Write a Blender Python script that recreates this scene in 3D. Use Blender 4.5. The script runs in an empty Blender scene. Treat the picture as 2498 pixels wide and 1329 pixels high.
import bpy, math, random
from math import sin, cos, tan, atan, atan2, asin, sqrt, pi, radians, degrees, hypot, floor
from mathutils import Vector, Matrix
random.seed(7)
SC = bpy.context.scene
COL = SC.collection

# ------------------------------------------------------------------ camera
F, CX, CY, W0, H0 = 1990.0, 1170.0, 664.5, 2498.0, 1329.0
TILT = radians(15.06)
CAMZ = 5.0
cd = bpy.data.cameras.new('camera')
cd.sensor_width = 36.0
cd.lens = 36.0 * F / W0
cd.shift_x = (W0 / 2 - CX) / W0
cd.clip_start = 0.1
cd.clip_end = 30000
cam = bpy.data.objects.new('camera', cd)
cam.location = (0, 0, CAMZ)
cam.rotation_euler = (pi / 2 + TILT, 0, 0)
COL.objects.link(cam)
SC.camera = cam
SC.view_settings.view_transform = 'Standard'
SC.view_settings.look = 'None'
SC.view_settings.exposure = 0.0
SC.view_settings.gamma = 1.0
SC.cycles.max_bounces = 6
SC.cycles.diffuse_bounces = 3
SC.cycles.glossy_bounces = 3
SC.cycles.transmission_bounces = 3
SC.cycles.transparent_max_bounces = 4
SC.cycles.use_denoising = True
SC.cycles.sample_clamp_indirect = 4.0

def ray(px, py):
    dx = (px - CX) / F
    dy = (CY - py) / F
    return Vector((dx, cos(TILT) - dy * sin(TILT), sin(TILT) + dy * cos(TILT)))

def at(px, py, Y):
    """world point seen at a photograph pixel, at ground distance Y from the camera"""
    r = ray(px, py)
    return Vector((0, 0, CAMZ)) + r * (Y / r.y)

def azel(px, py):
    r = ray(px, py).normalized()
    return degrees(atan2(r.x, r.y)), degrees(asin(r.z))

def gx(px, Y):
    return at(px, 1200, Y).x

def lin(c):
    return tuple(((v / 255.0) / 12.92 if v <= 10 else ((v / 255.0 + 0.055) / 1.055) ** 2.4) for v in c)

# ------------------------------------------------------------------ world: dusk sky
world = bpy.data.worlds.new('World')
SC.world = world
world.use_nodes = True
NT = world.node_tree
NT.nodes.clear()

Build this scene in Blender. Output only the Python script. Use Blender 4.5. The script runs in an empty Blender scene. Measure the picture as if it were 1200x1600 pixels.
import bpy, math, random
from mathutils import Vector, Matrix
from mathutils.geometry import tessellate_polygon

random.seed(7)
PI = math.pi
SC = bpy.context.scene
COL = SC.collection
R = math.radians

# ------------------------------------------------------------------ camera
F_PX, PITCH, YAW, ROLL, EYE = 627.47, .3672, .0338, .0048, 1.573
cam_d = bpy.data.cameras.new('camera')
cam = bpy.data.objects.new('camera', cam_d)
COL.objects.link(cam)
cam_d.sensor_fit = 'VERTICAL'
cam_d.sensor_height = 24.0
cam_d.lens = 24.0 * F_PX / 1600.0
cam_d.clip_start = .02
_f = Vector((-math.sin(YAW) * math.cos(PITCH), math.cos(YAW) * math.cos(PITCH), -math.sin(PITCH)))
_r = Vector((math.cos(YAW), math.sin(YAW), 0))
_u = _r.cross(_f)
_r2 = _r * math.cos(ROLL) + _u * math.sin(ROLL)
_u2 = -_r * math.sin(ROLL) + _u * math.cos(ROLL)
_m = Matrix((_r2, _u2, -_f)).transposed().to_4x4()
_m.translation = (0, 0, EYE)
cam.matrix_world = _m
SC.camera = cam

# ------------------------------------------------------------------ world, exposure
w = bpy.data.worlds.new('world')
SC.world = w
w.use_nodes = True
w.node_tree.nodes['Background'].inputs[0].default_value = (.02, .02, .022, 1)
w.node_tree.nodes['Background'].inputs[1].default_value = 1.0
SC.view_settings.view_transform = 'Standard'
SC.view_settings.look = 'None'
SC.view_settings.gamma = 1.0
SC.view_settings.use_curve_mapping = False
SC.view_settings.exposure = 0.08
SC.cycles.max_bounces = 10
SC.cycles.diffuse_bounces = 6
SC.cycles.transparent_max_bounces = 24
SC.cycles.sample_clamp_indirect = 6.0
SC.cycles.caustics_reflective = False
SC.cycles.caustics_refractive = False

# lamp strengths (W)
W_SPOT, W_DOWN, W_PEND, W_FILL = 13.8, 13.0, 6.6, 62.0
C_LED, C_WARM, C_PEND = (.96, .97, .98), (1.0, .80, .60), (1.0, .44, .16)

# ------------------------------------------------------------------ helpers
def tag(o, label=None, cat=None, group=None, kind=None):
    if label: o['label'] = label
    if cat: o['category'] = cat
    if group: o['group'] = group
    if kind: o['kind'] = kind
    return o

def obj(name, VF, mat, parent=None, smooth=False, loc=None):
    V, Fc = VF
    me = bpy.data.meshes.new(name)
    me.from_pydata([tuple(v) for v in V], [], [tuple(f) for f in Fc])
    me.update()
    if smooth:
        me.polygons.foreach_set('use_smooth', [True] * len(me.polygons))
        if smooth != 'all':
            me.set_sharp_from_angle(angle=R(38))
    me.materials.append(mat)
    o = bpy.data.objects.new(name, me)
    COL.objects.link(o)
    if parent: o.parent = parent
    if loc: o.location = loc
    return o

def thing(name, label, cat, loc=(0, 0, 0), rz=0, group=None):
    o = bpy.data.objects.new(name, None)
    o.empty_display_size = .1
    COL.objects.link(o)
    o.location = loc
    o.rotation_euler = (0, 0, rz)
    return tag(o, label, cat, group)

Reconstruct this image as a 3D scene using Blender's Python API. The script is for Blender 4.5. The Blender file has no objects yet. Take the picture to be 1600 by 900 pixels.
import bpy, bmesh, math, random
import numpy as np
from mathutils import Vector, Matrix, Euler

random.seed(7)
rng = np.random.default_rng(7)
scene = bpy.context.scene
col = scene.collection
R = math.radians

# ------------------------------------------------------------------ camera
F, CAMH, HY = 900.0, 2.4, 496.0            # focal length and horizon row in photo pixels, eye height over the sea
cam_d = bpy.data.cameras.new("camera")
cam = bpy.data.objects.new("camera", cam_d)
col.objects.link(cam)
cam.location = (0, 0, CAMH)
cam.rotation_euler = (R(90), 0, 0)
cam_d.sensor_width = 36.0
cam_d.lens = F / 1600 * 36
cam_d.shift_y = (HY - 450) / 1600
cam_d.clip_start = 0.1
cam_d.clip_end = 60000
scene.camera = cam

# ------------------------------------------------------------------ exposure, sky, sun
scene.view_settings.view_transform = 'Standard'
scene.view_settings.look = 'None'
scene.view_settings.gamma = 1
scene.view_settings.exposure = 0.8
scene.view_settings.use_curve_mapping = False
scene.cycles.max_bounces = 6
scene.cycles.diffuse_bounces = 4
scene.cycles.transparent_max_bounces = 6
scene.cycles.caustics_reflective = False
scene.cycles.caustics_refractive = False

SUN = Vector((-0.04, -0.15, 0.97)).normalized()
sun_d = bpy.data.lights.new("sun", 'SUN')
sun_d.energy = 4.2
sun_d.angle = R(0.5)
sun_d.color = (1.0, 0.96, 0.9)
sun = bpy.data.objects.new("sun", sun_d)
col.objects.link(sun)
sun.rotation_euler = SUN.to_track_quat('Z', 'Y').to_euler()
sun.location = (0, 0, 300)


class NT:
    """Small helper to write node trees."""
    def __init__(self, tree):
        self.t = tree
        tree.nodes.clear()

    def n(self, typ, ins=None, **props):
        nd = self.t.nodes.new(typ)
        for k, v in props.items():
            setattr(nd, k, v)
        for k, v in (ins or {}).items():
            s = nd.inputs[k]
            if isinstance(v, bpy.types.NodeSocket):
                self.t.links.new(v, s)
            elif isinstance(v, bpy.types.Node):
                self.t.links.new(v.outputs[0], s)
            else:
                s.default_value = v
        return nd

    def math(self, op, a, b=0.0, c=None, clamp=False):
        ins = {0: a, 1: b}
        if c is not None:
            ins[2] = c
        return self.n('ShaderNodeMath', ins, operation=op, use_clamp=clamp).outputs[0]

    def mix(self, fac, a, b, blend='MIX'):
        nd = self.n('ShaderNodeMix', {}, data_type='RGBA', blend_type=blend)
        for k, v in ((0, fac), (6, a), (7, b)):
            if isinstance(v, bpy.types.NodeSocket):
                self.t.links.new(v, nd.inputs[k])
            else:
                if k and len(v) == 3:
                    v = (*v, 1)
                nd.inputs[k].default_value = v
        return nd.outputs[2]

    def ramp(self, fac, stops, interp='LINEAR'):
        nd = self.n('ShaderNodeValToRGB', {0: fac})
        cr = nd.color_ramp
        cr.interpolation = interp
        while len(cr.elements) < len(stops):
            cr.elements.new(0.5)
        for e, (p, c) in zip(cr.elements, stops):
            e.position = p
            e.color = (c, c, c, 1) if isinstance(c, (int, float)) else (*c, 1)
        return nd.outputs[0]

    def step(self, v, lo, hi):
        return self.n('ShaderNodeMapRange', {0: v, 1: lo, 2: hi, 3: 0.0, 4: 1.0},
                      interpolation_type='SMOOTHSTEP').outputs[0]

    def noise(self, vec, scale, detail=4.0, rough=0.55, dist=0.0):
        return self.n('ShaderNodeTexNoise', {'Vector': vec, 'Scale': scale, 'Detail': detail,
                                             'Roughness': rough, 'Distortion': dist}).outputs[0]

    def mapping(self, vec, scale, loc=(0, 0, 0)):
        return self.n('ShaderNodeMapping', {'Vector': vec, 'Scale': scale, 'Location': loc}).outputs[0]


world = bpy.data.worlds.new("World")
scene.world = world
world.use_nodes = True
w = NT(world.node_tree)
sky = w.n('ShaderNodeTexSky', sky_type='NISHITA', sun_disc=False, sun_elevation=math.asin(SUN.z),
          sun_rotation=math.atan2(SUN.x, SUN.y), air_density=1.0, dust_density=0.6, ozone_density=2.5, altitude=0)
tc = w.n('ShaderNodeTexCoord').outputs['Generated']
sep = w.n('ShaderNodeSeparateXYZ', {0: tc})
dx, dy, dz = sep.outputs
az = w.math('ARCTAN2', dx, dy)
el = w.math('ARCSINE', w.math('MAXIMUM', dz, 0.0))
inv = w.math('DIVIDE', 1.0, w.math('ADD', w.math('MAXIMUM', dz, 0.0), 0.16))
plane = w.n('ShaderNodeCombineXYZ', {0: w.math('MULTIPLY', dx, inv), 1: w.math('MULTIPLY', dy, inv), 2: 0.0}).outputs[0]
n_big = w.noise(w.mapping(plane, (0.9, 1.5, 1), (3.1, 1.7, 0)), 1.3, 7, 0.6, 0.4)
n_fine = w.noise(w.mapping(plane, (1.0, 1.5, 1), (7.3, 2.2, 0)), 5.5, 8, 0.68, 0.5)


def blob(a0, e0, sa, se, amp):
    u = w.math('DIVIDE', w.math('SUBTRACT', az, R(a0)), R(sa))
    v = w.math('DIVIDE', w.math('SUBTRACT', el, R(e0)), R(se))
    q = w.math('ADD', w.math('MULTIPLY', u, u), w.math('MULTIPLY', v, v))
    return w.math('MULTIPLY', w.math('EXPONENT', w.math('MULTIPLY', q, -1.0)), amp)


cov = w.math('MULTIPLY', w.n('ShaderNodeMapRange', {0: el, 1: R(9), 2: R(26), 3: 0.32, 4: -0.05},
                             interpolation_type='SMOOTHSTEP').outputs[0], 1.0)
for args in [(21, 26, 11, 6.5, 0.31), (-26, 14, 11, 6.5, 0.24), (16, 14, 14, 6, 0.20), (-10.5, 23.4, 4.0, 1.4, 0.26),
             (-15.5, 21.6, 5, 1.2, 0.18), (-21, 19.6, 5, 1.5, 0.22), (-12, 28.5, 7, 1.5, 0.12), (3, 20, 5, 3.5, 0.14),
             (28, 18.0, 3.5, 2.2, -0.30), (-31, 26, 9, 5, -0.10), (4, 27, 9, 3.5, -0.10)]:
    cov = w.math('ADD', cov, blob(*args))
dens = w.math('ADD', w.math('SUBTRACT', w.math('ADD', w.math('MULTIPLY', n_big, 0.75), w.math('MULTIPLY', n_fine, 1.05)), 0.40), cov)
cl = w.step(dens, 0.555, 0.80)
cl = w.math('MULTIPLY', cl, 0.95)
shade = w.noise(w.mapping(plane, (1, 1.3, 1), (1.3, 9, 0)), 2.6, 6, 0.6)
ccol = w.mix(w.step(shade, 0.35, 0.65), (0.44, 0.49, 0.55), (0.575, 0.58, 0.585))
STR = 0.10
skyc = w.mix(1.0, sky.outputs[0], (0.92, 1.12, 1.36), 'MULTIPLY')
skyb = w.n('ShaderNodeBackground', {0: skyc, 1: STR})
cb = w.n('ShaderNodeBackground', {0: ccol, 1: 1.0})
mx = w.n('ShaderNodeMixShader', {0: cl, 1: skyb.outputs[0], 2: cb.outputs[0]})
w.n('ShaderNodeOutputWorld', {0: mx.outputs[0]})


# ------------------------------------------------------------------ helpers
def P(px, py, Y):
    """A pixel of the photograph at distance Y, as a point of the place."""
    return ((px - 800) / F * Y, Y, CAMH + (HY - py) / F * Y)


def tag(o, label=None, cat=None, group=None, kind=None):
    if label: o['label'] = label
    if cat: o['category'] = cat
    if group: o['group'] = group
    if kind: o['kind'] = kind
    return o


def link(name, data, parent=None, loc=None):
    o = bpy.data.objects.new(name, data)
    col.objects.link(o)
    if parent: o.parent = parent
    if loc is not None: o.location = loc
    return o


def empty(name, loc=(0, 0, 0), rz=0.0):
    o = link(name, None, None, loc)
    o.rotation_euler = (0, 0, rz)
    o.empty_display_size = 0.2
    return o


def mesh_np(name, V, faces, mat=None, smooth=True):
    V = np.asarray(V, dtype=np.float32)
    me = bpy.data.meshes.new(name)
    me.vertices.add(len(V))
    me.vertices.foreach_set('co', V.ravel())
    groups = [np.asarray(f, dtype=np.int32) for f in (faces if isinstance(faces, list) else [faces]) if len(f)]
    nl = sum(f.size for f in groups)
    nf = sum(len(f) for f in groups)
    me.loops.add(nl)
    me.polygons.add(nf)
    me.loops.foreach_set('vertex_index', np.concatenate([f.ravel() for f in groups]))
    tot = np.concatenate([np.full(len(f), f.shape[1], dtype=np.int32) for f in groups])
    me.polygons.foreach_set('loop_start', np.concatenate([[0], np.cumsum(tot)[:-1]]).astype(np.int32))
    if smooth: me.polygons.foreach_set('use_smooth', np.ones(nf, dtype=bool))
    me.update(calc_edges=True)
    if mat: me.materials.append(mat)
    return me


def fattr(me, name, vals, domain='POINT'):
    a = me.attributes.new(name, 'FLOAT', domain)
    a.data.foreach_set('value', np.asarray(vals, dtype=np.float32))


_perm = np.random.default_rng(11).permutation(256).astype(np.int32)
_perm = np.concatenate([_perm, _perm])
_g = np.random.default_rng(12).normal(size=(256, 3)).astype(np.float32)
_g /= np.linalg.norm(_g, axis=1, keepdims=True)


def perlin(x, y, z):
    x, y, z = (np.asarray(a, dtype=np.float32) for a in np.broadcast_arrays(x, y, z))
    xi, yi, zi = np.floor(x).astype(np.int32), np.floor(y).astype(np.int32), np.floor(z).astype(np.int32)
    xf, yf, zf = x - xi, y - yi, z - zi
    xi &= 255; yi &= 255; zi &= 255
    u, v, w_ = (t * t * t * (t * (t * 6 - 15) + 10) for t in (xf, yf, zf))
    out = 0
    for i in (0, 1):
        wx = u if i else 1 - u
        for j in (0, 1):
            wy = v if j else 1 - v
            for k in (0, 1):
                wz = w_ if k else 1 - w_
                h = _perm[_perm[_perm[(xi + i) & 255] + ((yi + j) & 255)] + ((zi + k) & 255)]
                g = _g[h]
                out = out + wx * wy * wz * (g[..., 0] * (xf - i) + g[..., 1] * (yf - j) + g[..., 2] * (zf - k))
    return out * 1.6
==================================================
> To do
Check each line of the records for "runs" and copy the ones that contain it.

> Solution below
Write a Blender Python script that recreates this scene in 3D. Use Blender 4.5. The script runs in an empty Blender scene. Treat the picture as 2498 pixels wide and 1329 pixels high.
Build this scene in Blender. Output only the Python script. Use Blender 4.5. The script runs in an empty Blender scene. Measure the picture as if it were 1200x1600 pixels.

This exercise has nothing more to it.